When one goes on vacation to Myrtle Beach, one expects to enjoy themselves. A popular method of relaxation is a day at the beach – which is often, for folks 21 and older, accompanied by an adult beverage. We all know that it is illegal to drink and drive, and we’ve already discussed how there are laws regulating the consumption of alcohol on the beach, but we haven’t yet acknowledged that even the containers from which you consume that beverage can land you in hot water, especially if that container is found in the car.

State and Municipal “open container” laws refer to any “unsealed or open container” which has or had once held alcohol, and which is found in specifically prohibited areas. That container could be an open can of White Claw, an empty red cup that once held a mixed drink, or a bottle of booze used for said mixed drink, even with the cap screwed back on.

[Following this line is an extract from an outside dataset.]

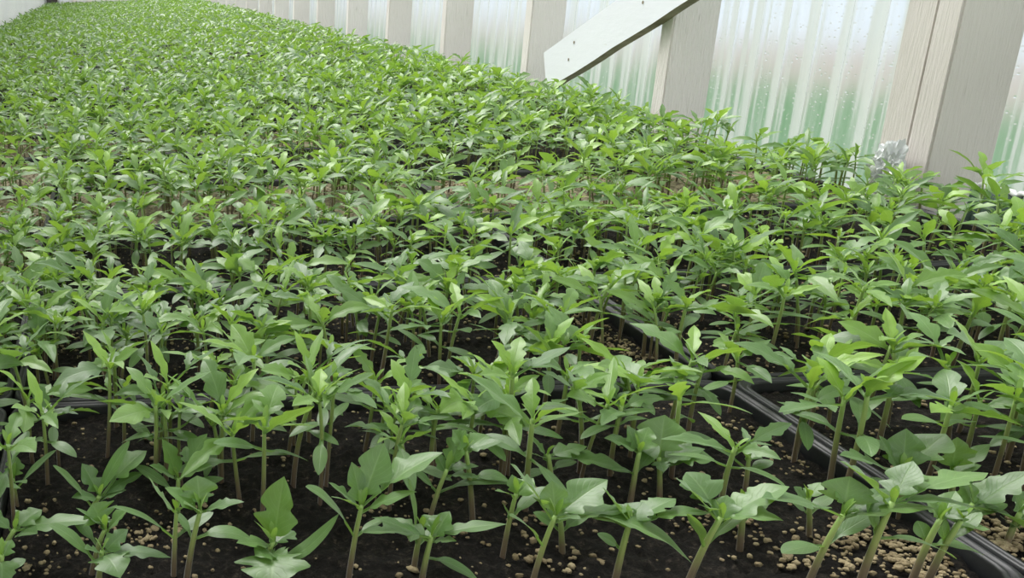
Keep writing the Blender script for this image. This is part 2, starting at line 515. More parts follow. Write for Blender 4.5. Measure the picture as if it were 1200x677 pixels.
M['lawn'] = simple('lawn', (0.1, 0.25, 0.08), 0.95, 0.1, noise=(1.2, (0.055, 0.160, 0.062), (0.085, 0.215, 0.085)), bump=0.5, bscale=9)
M['gravel'] = simple('dry_gravel', (0.45, 0.40, 0.35), 0.95, 0.1, noise=(3, (0.30, 0.26, 0.23), (0.40, 0.35, 0.32)))
o = plane_mesh('lawn', M['lawn'], X_WALL + .03, 7.6, -14, 34, Z_FLOOR); tag(o, 'green lawn blurred behind the clear wall sheeting', kind='structure')
o = plane_mesh('gravel_path', M['gravel'], 7.6, 11.4, -40, 90, Z_FLOOR); tag(o, 'pale gravel path beyond the lawn outside', kind='structure')

M['yard'] = simple('pale_yard', (.70, .74, .80), .9, .1, noise=(.5, (.36, .41, .48), (.60, .64, .70)))
o = plane_mesh('ground', M['yard'], 11.4, 120, -80, 160, Z_FLOOR); tag(o, 'pale open yard beyond the gravel path', kind='structure')

# right wall: one run of clear corrugated sheeting
def corrugated(y0, y1, z0, z1, x, pitch=0.0678, amp=0.0090, per=10, nz=2):
    n = int((y1 - y0) / pitch * per)
    vs = []; fs = []
    for i in range(n + 1):
        y = y0 + (y1 - y0) * i / n
        s = math.sin(2 * PI * y / pitch)
        xx = x + amp * s
        for k in range(nz):
            vs.append((xx, y, z0 + (z1 - z0) * k / (nz - 1)))
    for i in range(n):
        for k in range(nz - 1):
            a = i * nz + k
            fs.append((a, a + 1, a + nz + 1, a + nz))
    return vs, fs

mb = MB(); v, f = corrugated(Y_NEAR, Y_END, Z_FLOOR, Z_TOP, X_WALL + .010); mb.add(v, f)
o = link('wall_right', mb.mesh('wall_right', M['panel'])); tag(o, 'clear corrugated plastic wall sheeting beaded with condensation', kind='structure')

# studs on 0.606 m centres, inside the sheeting
n_st = 0
ORD = ['first', 'second', 'third', 'fourth', 'fifth', 'sixth', 'seventh', 'eighth', 'ninth', 'tenth', 'eleventh', 'twelfth', 'thirteenth', 'fourteenth', 'fifteenth', 'sixteenth']
for k in range(-2, 17):
    y = 1.193 + 0.606 * k
    if y + .04 > Y_END - .05: break
    n_st += 1
    bm = bevel_box(X_IN, X_WALL, y, y + 0.038, Z_FLOOR, Z_TOP, 0.0025)
    o = bm_obj('trim_%d' % n_st, bm, M['stud_grey'] if k == 0 else M['stud'])
    if k == 0: lab = 'broad weathered, shade-toned white wall post beside the crumpled plastic film'
    elif k < 0: lab = 'white wall post of the right wall, %s one behind the viewpoint' % ORD[-k - 1]
    else: lab = 'white painted wall post, %s beyond the broad post with crumpled film' % ORD[k - 1]
    tag(o, lab, kind='structure')
# second board nailed behind the broad post
o = bm_obj('trim_%d' % (n_st + 1), bevel_box(X_IN + .003, X_WALL, 1.193 + .0395, 1.193 + .0885, Z_FLOOR, Z_TOP, 0.003), M['stud_grey'])
tag(o, 'greyer second board doubled onto the far side of the broad post', kind='structure')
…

State law covers the transportation of open containers in vehicles. Under South Carolina state law, the only place in your vehicle that you can legally have an open container of alcohol is in the trunk. In municipalities, the laws are more focused on public places where lots of people are likely to be. Within Myrtle Beach city limits, for example, it’s illegal to have an open container in a business’s parking lot, on rights-of-way, or on the boardwalk.

In general, if you’ve been drinking, it’s best to leave the remains in the trash when you head back to your home or hotel. If you must bring an unsealed container with you, and there’s no need to trash a half-full bottle, make sure you store it in the luggage compartment of your vehicle. And what are the potential consequences if you’re convicted of having an open container? An open container conviction means a misdemeanor on your record and up to thirty days in jail or up to a $100 fine.

The bottom line is, when you’re transporting unsealed alcohol of any kind, if it’s not in the trunk, it can get you in trouble. The only exception to this is while lawfully tailgating at a police-supervised event.